European hedge funds may be unprepared for the implementation of the US Dodd-Frank Act on July 16, warns Gary DeWaal, senior managing director and group general counsel at Newedge.

The US regulation’s extra-territoriality could have a profound impact on European-based hedge funds, DeWaal said.

Although Dodd-Frank comes into force on July 16, there are many questions about its implementation that remain unanswered, according to DeWaal who is based in New York.

In mid-July, 175 Dodd Frank provisions are scheduled to go into effect automatically unless Congress or the regulators – the Securities and Exchange Commission (SEC) and Commodity Futures Trading Commission (CFTC) – change the deadline. More provisions are scheduled to go into effect on September 14 while there are around 66 proposed rules, concept releases and interim final rules proposed by the SEC and the CFTC.

Many of these rules and regulations will have extra-territoriality, when a US law applies to companies with even a tangential connection to the US.

There are four areas in particular where DeWaal thinks European hedge fund managers are unaware of the sweep of the US legislation.

“There is a lot of stuff buried in Dodd-Frank and in other rules that have come out as a result of the Act that people need to pay attention to. Collectively these things have a lot of extra-­territoriality impact,” warned DeWaal.

“The thing to focus on is over-the-counter [OTC] clearing. A lot is being done bilaterally and will end up being cleared on central clearing counterparties, the clearing houses. They are going to be executed in the first place on some kind of traditional facility. That’s going to be a big change.

“There will also be new rules dealing with pre- and post-trade transparency. There are new rules on position limits and the way you have to aggregate positions limits over different hedge funds that may be under common control. Although not in Dodd-Frank – and it’s obviously something spun out recently – there are lots of new rules also coming out on high frequency trading and algorithmic trading,” DeWaal ­cautioned.

He said the extra-territoriality impact of OTC rules “is not obvious”. One example is the provision within Dodd-Frank dealing with retail foreign exchange. DeWaal said European hedge funds may believe they are not caught by this provision but the problem is in the way “the definition tracks”.

The general rule under the provision is that a fund needs to determine if it is a US fund. If 10% or more of assets under management are derived from US persons, a fund is caught by the rule.

However, he warned funds needed to look to see if “ultimate investors” were eligible contract participants. This catches anyone who has less than $10 million of investable assets. “So if the ultimate customers are not eligible contract participants, with less than $10 million investable assets, then the fund itself is not considered an eligible contract participant under US law,” explained DeWaal.

Under the US definition an eligible contract participant includes financial institutions, insurance companies, commodity pools and wealthy individuals. Only those designated as an ECP are allowed to engage in complex stock or futures trades such as block trades, exchanging excluded commodities and transacting on a ­derivatives transaction.

A commodity pool or hedge fund engaging in any foreign exchange transactions with a non-US counterparty may have issues from July 16.

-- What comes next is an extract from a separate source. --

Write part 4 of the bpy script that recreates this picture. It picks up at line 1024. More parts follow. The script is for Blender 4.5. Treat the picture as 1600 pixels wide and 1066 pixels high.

The consequence of this is that only certain types of registered US entities, like future commission merchants (FCMs), may be a counterparty to a fund that is considered a US fund but not eligible to be a contract participant because it is considered to be a retail fund. “That will come as a great surprise to a lot of funds that could have hundreds or even billions of euros under management. Really people will have to look to see if they inadvertently fall into this trap.”